[CentOS] A Group is Its Own Worst Enemy (was: EL 6 rollout strategies? (Scientific Linux))

Emmanuel Noobadmin centos.admin at gmail.com
Thu May 19 03:37:23 UTC 2011


On 5/19/11, m.roth at 5-cent.us <m.roth at 5-cent.us> wrote:
>> As already said, this sounds really complicated. Coming from an IRC
>> and vBB admin background, I'll suggest moderation using the reactive
>> approach instead of a automated process.
>
> Not really. The perl script was written, um, around 1993 or '94, and it
> was based on one from talk.lang.russian? something like that.
> <snip>

<context>skeptic about automated censorship and 'communities' void of
human expression</context>

The primary concern was that it would take a lot of tuning to get an
automated filter working without bouncing perfectly legit posts. After
all, this discussion about a need for moderation may very well fall
into "obvious" off-topic. And being the continual victim of apparently
some kind of automated filter on several mailing lists (including this
one it seems as some of my posts never show up), I'm rather
distrustful of automated moderation.


For example, a perfectly acceptable, from my POV, joke about a
statement somebody made that lightens up the mood and give everybody a
good chuckle may be considered OK by most subscribers but again,
automated censors do not have a sense of humour.

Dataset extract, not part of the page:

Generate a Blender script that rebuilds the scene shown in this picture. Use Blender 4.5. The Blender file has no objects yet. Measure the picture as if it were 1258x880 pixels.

If the filters are too lax, then the moderators would keep getting
verification requests. After a while if false positives rate are too
high, moderators will feel frustrated too or start ignoring anything
they didn't come across first hand.

Hence I feel it's better to rely on the human flagging process. After
all, if only the automated filter and maybe one person feels a
thread/post should be a bounce, is that really deserving of a bounce?